After four years of surviving life in a concentration camp, Herman Godes was liberated, left Europe, moved to New York City, began practicing piano again and found his career accelerating.

He died in 2007, but his wife, Catherine Godes, who teaches music at Tennessee Tech, continues to tell the story of her husband’s survival during the years of World War II and the Holocaust. She sees sharing this history with her students as critical for enabling them to better understand what is happening now after the Oct. 7 Hamas terrorist attacks in Israel.

“So many students today do not really understand what they are seeing in the news,” she said. “I think knowing the history, they can hear about what’s going on with more understanding and maybe more empathy.”

Godes said that education was “the key to understanding” and that “you can still have your opinions but with a little bit more perspective on what’s really happening.”

She described how Herman’s mother was a concert pianist and taught him to play. “He was enormously talented,” she said. After the war, she said he “quickly learned English and started his career again. He started to practice and everything came back. His career started to take off and he enjoyed this very wonderful life of performing.”
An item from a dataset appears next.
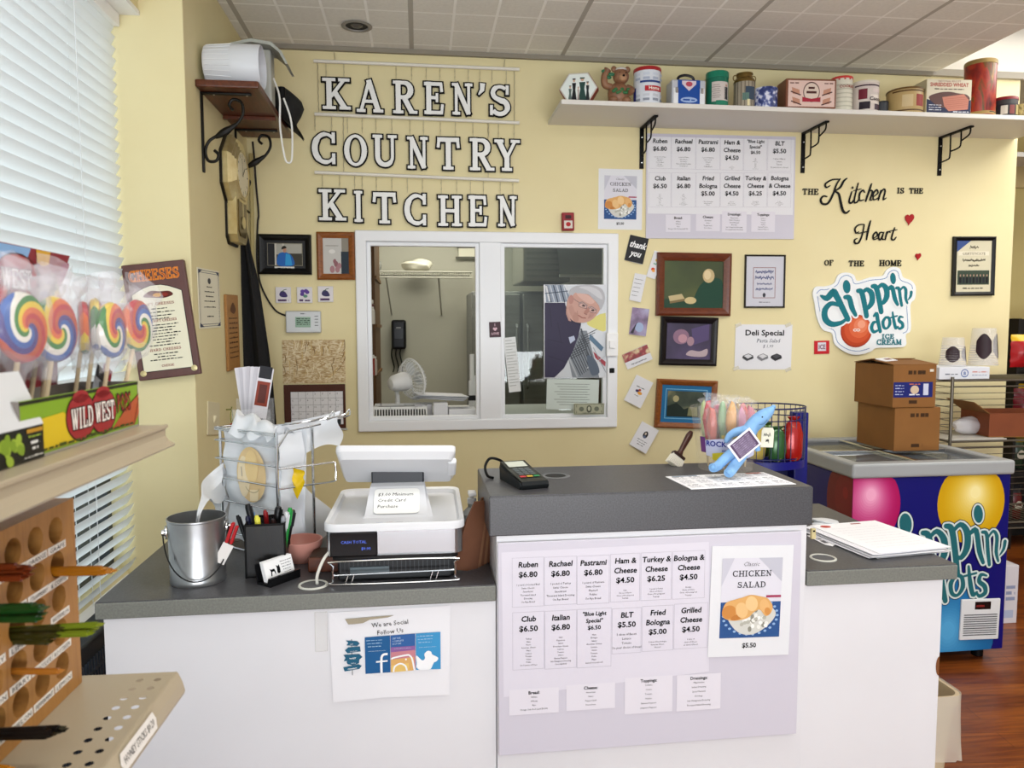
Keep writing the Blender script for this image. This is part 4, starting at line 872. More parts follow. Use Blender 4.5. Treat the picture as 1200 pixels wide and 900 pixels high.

Godes said her husband “had this optimism about him. Many of his fellow survivors were still very bitter, but Herman’s attitude was quite different.”

She discussed how in addition to instructing on the music fundamentals, she tells her students about Herman and his survival. “The reaction is always shock. Some [people] are overwhelmed. … I’m always amazed that they don’t really know that much about it. But I think the students embrace the knowledge and embrace my story.”